▶ **Objective**: Word for word, restate the lines from the start of the data below through the line containing "bare_tree('bare_shrub', lb, at(px, Y_), Y_, H_, 200".
============
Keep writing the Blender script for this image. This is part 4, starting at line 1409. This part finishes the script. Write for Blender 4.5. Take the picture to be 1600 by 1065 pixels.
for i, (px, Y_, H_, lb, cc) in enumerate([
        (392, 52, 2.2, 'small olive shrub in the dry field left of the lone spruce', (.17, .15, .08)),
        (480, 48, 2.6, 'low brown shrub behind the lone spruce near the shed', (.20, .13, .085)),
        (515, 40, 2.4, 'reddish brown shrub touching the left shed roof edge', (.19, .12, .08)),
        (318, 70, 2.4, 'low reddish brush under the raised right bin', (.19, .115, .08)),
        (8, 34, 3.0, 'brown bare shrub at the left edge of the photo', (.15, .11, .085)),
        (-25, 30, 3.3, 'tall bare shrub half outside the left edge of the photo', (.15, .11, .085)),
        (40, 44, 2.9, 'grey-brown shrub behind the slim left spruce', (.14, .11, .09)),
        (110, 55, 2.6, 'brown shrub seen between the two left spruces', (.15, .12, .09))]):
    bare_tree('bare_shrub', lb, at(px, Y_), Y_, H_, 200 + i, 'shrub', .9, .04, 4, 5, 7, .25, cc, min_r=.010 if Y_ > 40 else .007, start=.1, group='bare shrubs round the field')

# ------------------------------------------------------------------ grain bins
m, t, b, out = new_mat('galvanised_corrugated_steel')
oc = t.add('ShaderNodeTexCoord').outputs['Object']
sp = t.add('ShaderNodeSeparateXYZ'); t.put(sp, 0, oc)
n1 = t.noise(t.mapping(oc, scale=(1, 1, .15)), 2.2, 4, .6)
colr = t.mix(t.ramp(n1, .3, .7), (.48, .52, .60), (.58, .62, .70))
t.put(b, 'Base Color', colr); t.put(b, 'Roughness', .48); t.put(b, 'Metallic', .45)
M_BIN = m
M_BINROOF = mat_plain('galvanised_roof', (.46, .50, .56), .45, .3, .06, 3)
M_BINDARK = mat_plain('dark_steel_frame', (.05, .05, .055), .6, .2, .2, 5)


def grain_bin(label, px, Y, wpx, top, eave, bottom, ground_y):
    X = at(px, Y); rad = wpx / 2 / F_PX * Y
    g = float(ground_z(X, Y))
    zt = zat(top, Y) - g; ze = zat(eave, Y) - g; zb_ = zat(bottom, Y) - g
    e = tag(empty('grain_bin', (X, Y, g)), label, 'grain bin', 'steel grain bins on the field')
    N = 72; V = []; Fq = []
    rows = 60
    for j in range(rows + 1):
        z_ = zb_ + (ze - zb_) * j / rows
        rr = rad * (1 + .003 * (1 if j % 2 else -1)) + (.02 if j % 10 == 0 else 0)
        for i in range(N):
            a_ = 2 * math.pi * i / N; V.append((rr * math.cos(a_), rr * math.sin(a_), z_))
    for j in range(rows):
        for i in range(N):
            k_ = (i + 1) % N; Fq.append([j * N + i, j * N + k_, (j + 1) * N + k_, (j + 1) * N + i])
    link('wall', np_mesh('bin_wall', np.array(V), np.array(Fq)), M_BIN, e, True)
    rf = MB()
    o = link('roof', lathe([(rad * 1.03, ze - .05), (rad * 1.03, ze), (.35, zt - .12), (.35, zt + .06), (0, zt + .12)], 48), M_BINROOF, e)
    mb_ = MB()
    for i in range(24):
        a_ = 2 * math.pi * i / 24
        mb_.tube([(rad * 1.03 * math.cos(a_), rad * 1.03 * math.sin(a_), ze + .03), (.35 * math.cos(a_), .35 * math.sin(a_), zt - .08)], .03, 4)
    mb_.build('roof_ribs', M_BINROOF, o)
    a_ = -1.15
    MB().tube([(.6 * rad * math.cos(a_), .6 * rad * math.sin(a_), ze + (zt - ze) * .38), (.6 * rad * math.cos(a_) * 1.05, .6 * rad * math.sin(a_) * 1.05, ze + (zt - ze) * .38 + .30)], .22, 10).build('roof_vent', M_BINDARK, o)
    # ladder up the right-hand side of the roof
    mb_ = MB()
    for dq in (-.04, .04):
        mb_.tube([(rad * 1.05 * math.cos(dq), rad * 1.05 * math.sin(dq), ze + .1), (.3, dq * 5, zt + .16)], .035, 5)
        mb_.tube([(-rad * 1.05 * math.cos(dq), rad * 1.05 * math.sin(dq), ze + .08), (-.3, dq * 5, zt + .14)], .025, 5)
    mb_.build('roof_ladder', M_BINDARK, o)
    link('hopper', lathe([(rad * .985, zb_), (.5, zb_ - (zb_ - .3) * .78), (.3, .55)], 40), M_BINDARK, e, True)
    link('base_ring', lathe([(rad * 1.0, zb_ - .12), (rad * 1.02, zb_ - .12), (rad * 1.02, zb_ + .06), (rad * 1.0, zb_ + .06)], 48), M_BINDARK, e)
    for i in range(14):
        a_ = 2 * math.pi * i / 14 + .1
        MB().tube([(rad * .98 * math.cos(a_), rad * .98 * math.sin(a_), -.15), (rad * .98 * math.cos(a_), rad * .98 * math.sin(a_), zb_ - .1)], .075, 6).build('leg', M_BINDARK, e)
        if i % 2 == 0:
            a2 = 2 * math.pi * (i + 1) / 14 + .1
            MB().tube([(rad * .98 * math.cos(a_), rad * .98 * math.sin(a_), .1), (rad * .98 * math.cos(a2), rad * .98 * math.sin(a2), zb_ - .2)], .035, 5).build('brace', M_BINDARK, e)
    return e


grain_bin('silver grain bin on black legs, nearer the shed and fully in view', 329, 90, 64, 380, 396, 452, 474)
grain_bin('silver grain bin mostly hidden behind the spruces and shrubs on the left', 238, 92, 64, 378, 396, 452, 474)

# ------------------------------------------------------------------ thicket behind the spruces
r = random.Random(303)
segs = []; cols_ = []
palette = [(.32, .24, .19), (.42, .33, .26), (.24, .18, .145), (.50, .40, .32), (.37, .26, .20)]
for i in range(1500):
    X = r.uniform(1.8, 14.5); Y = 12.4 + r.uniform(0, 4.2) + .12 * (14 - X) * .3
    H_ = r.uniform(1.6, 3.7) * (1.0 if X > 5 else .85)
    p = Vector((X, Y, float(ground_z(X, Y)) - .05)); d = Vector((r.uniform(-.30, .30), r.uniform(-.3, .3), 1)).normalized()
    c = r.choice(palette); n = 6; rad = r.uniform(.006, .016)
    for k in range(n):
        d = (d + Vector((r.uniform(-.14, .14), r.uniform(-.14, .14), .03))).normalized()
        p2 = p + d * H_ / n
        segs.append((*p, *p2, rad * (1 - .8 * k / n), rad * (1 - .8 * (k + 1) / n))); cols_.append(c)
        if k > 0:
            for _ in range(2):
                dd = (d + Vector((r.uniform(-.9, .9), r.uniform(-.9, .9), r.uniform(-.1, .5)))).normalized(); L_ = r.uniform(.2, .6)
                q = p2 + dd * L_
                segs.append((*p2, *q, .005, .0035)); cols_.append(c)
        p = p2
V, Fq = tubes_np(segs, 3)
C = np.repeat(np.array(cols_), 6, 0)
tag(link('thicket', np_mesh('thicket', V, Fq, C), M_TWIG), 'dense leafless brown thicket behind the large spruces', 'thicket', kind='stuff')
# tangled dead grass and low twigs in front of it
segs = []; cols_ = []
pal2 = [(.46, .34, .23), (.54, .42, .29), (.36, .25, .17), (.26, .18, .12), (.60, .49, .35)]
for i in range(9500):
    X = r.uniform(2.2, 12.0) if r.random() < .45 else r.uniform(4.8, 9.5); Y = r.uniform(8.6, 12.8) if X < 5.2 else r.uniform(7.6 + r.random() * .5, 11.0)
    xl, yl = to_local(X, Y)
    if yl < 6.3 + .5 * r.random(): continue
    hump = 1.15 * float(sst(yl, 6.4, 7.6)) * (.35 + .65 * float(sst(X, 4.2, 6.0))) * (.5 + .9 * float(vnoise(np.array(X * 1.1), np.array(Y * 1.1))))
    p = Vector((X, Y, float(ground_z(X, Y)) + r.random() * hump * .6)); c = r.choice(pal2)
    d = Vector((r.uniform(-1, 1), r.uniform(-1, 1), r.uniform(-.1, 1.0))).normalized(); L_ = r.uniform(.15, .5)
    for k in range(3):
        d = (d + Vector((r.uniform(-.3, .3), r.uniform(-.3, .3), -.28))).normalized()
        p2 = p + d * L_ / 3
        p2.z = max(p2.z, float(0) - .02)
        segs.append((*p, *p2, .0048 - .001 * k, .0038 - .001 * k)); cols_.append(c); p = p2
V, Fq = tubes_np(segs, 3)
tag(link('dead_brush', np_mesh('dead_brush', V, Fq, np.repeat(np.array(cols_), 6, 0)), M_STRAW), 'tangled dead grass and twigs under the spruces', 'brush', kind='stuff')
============
▶ **Response**:
Keep writing the Blender script for this image. This is part 4, starting at line 1409. This part finishes the script. Write for Blender 4.5. Take the picture to be 1600 by 1065 pixels.
for i, (px, Y_, H_, lb, cc) in enumerate([
        (392, 52, 2.2, 'small olive shrub in the dry field left of the lone spruce', (.17, .15, .08)),
        (480, 48, 2.6, 'low brown shrub behind the lone spruce near the shed', (.20, .13, .085)),
        (515, 40, 2.4, 'reddish brown shrub touching the left shed roof edge', (.19, .12, .08)),
        (318, 70, 2.4, 'low reddish brush under the raised right bin', (.19, .115, .08)),
        (8, 34, 3.0, 'brown bare shrub at the left edge of the photo', (.15, .11, .085)),
        (-25, 30, 3.3, 'tall bare shrub half outside the left edge of the photo', (.15, .11, .085)),
        (40, 44, 2.9, 'grey-brown shrub behind the slim left spruce', (.14, .11, .09)),
        (110, 55, 2.6, 'brown shrub seen between the two left spruces', (.15, .12, .09))]):
    bare_tree('bare_shrub', lb, at(px, Y_), Y_, H_, 200 + i, 'shrub', .9, .04, 4, 5, 7, .25, cc, min_r=.010 if Y_ > 40 else .007, start=.1, group='bare shrubs round the field')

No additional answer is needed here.